Как-то в августе лейтенант Халтурин, совершая ночной обход позиций, попал под минометный огонь и ощутил резкий удар в кисть. Попробовал сжать пальцы. Получилось. Ощупал часы на руке и понял, что осколок угодил в них.
Это были большие карманные часы, подаренные отцом, а затем переделанные в ручные. Погнутая осколком задняя стенка хронометра поранила руку. Но если б не эта случайная защита, осколок отрезал бы кисть напрочь.
Глядя на изуродованные часы, бойцы качали головами: «Повезло!..» Здесь, на фронте, где то и дело приходилось хоронить товарищей, в каждом везении и невезении виделся перст судьбы. Вспоминали, что говорил, что делал погибший накануне смерти, и каждому слову, жесту, каждому незначительному обстоятельству придавали особый, пророческий смысл.
Известно, что мистические настроения овладевают людьми в тяжелые периоды жизни. А что может быть тяжелей фронтовых будней, когда нет уверенности даже в том, что доживешь до конца дня? Вот почему некоторые бойцы видели чуть ли не в каждом явлении вещий знак.
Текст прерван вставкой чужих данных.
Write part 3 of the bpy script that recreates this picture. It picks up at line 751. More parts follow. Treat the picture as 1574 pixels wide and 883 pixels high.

На улице одного небольшого города путь нашим машинам, везшим снаряды, пересекла монашка, одетая в длинное серое платье и такого же цвета шляпу с широкими полями, окантованными белой тканью. Молодая, привлекательная, выглядела она так впечатляюще, что старшина артиллерийского парка Р. И. Демин даже языком прищелкнул от восхищения. Однако шофер Иван Головашкин, рядом с которым в кабине сидел старшина, испытал иное чувство. Затормозив, он сказал:
— Нельзя ехать. Несчастье будет.
— Довоевался ты, Иван, женщин начал бояться! — пошутил Демин.